DENVER -- Colorado convenience stores are closer than ever to being able to sell full-strength beer, according to The Denver Post.
Earlier this week, House Bill 1186 passed on a 7-4 bipartisan vote, the first time any recent bill to expand beer sales passed committee, according to the report.
Hours of debate centered mostly on long-standing worries about market fairness and competition, which have pitted convenience stores against liquor shops for three years. Some lawmakers and community activists also winced at the dangers of allowing 18-year-old clerks to handle high-alcohol beer.
Rules allowing convenience stores to sell only low-alcohol, 3.2-percent beer -- once legal for 18- to 20-year-olds -- also limit shoppers, bill sponsor Republican Representative Larry Liston said.
"We can't keep just saying no, no, never," Liston said. "I hear from a lot of people who say, 'How come we can't get beer?' ... We really don't have a good answer."
The bill would not only allow gas stations and corner stores to sell full-strength beer, but also allow liquor shops to sell snacks and non-perishable food items. The bill doesn't include supermarkets, a factor Liston thinks helped his case.
Brewers and liquor stores teamed up Wednesday night against the bill, arguing convenience stores are more likely to stock mass-produced beers than locally made craft brews.
Convenience stores promised they were eager to put a higher-quality selection in their coolers. They said they are still reeling from 2008 rules that allowed liquor stores to remain open on Sundays. The move cut demand for 3.2 beer.

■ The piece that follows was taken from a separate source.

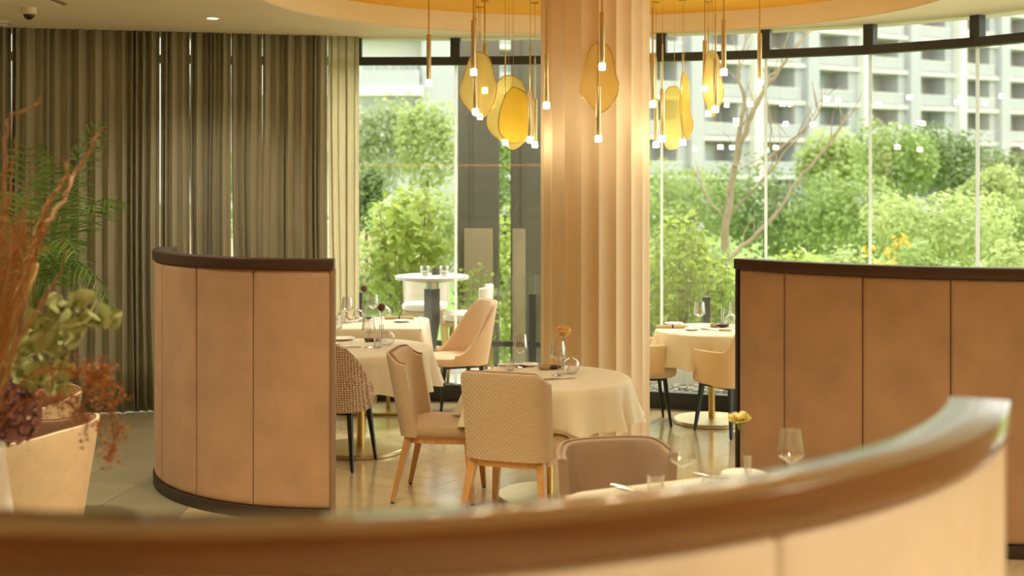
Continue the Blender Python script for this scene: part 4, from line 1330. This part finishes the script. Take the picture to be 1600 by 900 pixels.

An operator of one of the larger convenience-store chains, Buzz Calkins, said beer once made up about 10 percent of sales in his 40 Colorado stores. Now, beer accounts for approximately 1 percent, he said.
"Liquor stores were given the ability to sell on Sundays," Calkins said. "We ask to be able to compete on a level field."
Convenience stores -- more than 2,000 in the state -- estimate they've lost $40,000 a year per store in both beer sales and the snack sales that once accompanied them.
But the state's 1,600 liquor stores counter that name-brand gas stations and convenience stores such as Circle K and Loaf 'N Jug have the benefit of owning multiple stores and corporate backing for promotion and advertising.
They estimate 300 liquor stores could close as a result of the bill.